*What you need to do:* In the data, extract each line that holds the string "scene".

--- begin ---

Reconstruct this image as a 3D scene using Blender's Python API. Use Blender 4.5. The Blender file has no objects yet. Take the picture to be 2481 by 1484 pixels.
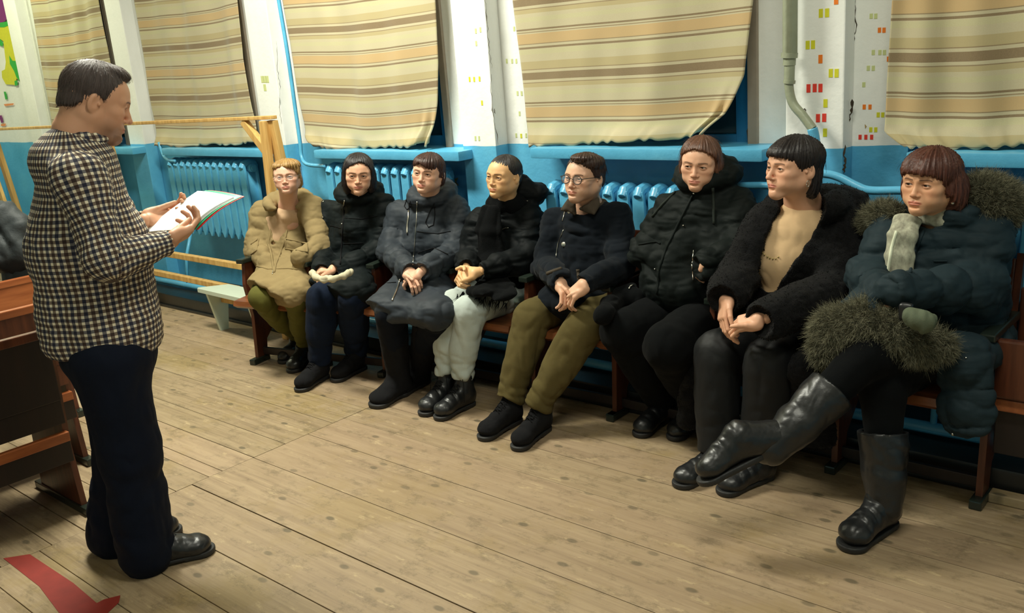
import bpy, bmesh, math, random
import numpy as np
from mathutils import Vector, Matrix
S = bpy.context.scene
COL = S.collection
PI = math.pi

# ---------------------------------------------------------------- camera
YAW, PITCH, ROLL, FPX, CAMH = -0.726300967, 0.268412781, -0.0787365169, 2207.085, 1.70
def cam_axes():
    cy, sy, cp, sp = math.cos(YAW), math.sin(YAW), math.cos(PITCH), math.sin(PITCH)
    f = Vector((sy*cp, cy*cp, -sp)); r = Vector((cy, -sy, 0)); u = r.cross(f)
    c, s = math.cos(ROLL), math.sin(ROLL)
    return c*r + s*u, -s*r + c*u, f
RT, UP, FW = cam_axes()
cam_d = bpy.data.cameras.new('camera'); cam = bpy.data.objects.new('camera', cam_d); COL.objects.link(cam)
cam_d.sensor_width = 36; cam_d.lens = FPX*36/2481; cam_d.clip_start = .05
M = Matrix((RT, UP, -FW)).transposed().to_4x4(); M.translation = (0, 0, CAMH)
cam.matrix_world = M
S.camera = cam

# ---------------------------------------------------------------- world, lamps, exposure
w = bpy.data.worlds.new('night'); S.world = w; w.use_nodes = True
w.node_tree.nodes['Background'].inputs[0].default_value = (.55, .62, .8, 1)
w.node_tree.nodes['Background'].inputs[1].default_value = .02
S.view_settings.view_transform = 'Standard'; S.view_settings.look = 'None'
S.view_settings.exposure = 0.0; S.view_settings.gamma = 1
S.view_settings.use_curve_mapping = False
def lamp(name, loc, size, power, col, aim=None):
    d = bpy.data.lights.new(name, 'AREA'); d.shape = 'RECTANGLE'; d.size, d.size_y = size
    d.energy = power; d.color = col
    o = bpy.data.objects.new(name, d); COL.objects.link(o); o.location = loc
    if aim: o.rotation_euler = (Vector(aim)-Vector(loc)).to_track_quat('-Z', 'Y').to_euler()
    return o
WARM = (.97, 1.0, .68)
COOL = (1.0, .99, .84)
lamp('overhead_light', (-4.1, 2.25, 3.6), (1.3, .35), 172, COOL)
lamp('overhead_light', (-8.6, 2.7, 3.6), (1.3, .35), 60, WARM)
lamp('overhead_light', (-.7, 1.7, 3.6), (1.3, .35), 50, COOL)
lamp('overhead_light', (-1.0, -.9, 3.6), (1.3, .35), 16, COOL)  # added fill light, no room fitting: lifts the faces and front floor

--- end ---

*Output:*
Reconstruct this image as a 3D scene using Blender's Python API. Use Blender 4.5. The Blender file has no objects yet. Take the picture to be 2481 by 1484 pixels.
S = bpy.context.scene